Leisa McCormick began working at WSU in 2008 at the Registrar’s Office and accepted the advising position in the English department in 2010. She received the 2019 Outstanding Achievement in Academic Advising award from the WSU Academic Advising Association. Initially she advised for both English and DTC programs, but at the time of her retirement, she was advising more than 300 students from the English and WGSS programs.  Before joining the English department, she worked 10 years for the Pullman School District as the case manager for Eclipse, Pullman’s alternative high school established to help meet the needs of students at risk for dropping out.
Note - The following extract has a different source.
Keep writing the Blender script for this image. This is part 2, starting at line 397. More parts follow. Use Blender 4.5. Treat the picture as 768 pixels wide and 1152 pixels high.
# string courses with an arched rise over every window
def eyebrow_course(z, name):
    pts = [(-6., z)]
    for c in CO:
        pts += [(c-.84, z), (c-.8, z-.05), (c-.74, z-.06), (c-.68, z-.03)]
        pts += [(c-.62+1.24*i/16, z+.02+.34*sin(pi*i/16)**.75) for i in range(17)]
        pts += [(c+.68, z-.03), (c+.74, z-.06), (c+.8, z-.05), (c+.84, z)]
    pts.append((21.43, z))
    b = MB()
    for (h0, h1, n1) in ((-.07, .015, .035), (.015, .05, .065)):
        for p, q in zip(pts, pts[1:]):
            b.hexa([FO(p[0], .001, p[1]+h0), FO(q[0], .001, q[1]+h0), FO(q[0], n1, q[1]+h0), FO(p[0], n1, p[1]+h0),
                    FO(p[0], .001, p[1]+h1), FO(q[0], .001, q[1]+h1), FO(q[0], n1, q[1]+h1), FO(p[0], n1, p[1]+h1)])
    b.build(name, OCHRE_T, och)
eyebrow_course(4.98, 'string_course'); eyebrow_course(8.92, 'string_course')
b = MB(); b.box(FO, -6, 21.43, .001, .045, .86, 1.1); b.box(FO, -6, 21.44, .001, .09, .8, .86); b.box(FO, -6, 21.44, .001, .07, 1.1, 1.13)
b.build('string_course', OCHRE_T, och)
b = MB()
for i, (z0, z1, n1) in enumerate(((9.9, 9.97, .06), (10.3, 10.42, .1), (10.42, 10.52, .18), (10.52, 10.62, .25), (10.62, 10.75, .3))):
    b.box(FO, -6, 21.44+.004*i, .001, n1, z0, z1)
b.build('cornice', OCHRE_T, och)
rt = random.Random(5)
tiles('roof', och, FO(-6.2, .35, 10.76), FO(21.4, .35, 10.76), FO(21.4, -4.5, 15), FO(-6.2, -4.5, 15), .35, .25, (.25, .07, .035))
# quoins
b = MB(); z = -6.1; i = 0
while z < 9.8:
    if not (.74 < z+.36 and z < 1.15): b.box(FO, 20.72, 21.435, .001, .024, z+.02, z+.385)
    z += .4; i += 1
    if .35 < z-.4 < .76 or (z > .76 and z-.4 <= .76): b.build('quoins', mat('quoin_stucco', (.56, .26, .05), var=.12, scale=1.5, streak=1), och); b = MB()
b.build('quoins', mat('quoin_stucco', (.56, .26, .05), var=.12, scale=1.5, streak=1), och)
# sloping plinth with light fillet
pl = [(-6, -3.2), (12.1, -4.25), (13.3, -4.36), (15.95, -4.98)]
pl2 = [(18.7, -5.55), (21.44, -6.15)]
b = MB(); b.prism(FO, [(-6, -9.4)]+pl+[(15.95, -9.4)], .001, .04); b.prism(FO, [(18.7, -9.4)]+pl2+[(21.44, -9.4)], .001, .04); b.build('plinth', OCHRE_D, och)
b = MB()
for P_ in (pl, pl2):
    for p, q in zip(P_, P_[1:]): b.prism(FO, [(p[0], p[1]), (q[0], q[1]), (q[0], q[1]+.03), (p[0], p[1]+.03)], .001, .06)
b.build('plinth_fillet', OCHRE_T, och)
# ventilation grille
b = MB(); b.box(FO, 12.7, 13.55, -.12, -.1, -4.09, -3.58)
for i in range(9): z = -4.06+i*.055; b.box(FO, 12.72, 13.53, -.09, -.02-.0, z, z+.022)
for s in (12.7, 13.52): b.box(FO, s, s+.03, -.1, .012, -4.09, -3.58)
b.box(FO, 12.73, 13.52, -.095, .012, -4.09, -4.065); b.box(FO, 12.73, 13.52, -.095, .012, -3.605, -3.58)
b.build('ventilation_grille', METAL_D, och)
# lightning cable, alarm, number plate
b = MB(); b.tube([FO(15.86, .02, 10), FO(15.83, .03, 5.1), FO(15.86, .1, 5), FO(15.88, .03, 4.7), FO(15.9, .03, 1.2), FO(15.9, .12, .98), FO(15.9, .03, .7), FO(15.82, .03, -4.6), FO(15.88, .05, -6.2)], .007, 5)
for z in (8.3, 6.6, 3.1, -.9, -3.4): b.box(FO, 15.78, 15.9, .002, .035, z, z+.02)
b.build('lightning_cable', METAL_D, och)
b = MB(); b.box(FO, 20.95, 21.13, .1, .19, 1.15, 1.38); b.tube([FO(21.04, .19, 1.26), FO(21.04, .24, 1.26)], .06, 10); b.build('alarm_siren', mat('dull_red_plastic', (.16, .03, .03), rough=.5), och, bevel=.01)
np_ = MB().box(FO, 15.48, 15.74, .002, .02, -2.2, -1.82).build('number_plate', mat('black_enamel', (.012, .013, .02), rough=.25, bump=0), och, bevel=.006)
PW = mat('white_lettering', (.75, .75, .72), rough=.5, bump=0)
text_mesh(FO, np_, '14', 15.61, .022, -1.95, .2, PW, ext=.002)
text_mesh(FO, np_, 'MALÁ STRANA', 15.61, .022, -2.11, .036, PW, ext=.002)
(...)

During that time, McCormick earned her secondary teaching certificate.

A long-time educator, Leisa McCormick holds a bachelor of arts degree in English literature and a master of arts degree in English from the University of Idaho.

McCormick is hoping retirement will allow her time to ride her bike around the Palouse and elsewhere, travel a bit, putter around her flowers and garden, visit children, grandchildren, and friends, and read a lot.